• **What is being asked**
Restate word for word the lines of the data below, from the first through the one that has "M_steel, hd, smooth=40)".

• **Provided material**
## START

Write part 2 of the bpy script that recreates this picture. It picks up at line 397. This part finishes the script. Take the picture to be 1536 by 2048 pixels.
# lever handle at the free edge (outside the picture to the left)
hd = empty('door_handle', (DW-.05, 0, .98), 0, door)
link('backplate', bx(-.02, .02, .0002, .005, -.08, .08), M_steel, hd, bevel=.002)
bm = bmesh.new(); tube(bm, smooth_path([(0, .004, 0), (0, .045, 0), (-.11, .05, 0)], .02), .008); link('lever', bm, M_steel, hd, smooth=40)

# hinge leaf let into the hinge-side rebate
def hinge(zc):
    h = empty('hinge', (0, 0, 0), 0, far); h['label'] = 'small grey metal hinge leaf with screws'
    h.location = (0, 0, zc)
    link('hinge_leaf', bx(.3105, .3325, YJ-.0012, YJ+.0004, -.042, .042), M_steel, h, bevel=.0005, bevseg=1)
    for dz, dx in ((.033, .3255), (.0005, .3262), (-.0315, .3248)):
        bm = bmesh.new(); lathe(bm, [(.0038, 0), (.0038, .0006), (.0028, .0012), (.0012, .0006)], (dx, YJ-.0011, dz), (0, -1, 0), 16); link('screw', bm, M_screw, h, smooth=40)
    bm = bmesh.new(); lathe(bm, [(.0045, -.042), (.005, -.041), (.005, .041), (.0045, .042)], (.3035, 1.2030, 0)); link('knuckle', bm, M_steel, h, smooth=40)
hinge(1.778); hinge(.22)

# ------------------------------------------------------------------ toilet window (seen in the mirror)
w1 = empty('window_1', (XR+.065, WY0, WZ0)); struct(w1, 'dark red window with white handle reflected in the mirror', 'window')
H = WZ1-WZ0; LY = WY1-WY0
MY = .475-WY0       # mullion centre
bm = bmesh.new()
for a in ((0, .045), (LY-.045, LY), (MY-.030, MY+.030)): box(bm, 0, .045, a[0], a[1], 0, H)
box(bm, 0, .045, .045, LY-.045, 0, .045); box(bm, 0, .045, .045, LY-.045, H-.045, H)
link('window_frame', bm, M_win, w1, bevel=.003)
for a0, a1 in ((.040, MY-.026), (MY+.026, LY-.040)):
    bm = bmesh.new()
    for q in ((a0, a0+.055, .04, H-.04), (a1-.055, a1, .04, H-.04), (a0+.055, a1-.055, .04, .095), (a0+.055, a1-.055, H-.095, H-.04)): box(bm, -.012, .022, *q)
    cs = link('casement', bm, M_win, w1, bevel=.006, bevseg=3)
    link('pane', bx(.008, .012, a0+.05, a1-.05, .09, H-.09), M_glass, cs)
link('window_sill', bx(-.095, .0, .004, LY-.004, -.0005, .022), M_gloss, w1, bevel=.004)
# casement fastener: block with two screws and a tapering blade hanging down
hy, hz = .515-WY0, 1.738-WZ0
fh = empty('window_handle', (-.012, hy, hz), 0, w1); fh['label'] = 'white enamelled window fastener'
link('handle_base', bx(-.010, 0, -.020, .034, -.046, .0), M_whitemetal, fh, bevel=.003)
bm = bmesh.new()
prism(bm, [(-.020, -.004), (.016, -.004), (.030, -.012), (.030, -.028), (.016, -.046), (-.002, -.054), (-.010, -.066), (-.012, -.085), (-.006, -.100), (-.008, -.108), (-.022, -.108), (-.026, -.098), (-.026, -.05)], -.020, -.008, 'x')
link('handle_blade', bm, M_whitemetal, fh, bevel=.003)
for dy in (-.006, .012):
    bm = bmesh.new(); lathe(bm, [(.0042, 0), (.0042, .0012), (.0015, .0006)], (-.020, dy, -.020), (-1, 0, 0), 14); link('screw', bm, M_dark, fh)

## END

• **Result of the exercise**
Write part 2 of the bpy script that recreates this picture. It picks up at line 397. This part finishes the script. Take the picture to be 1536 by 2048 pixels.
# lever handle at the free edge (outside the picture to the left)
hd = empty('door_handle', (DW-.05, 0, .98), 0, door)
link('backplate', bx(-.02, .02, .0002, .005, -.08, .08), M_steel, hd, bevel=.002)
bm = bmesh.new(); tube(bm, smooth_path([(0, .004, 0), (0, .045, 0), (-.11, .05, 0)], .02), .008); link('lever', bm, M_steel, hd, smooth=40)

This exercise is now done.